Savills Investment Management, the $27 billion property investment arm of London-listed real estate group Savills, has opened its first office in Australia where it will target the growing appetite among superannuation funds for global real estate. 
"We already manage investments in Australia in a number of our funds," Justin O'Connor, CEO of Savills Investment Management, told The Australian Financial Review.
"We want to increase our exposure to the Australian market and the best way to do that is to have a local presence."
Mr O'Connor said he expected what had already occurred in Canada, where Canadian pension funds have become very big global investors, to happen in Australia through its super funds. "It's already started," he said.
London-based Savills Investment Management manages about EUR18 billion ($27 billion) in assets across Europe and Japan on behalf of institutional investors, private banks and wealth managers through pooled property funds, separate accounts and investment mandates.
Jennifer Johnstone-Kaiser, who has held senior real estate roles at consultants Mercer and Pinnacle Property Group, has been appointed to lead the Sydney office and roll out the Savills platform in Australia.

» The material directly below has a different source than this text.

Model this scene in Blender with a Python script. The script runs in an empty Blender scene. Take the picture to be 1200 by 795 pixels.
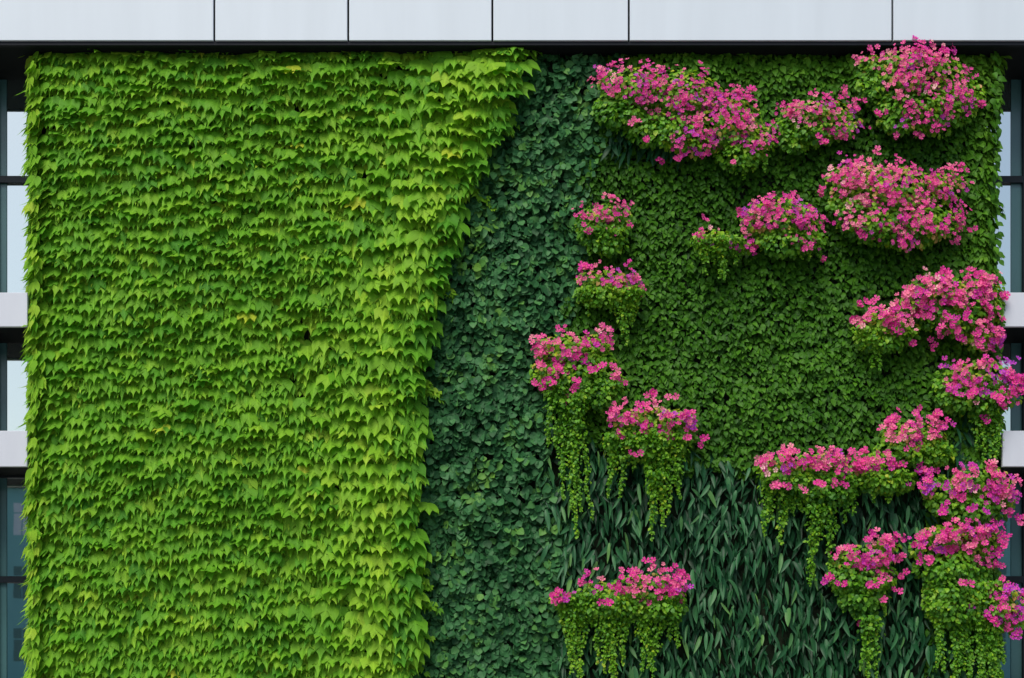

"The top 20 or 30 super funds have $70 to $80 billion to allocate to real estate and the next 100 funds have about $110 billion to allocate," Ms Johnstone-Kaiser said.
"To deploy all of that capital in a market like Australia that is 2-3 per cent of the world's commercial property market causes all kinds of pressures. So we think super funds, if they have not done so already, will be looking to diversify offshore."
Ms Johnstone-Kaiser said the Sydney office would "reach out to the new funds as they come to the marketplace, to assist them to deploy capital here or overseas".
"This could be through co-investment, through our funds management platform or mandates," she said. "Early discussions with some super funds have shown an appetite for European retail property."
Ms Johnstone-Kaiser said the likes of AustralianSuper, Sunsuper and QSuper had been investing offshore "for some time".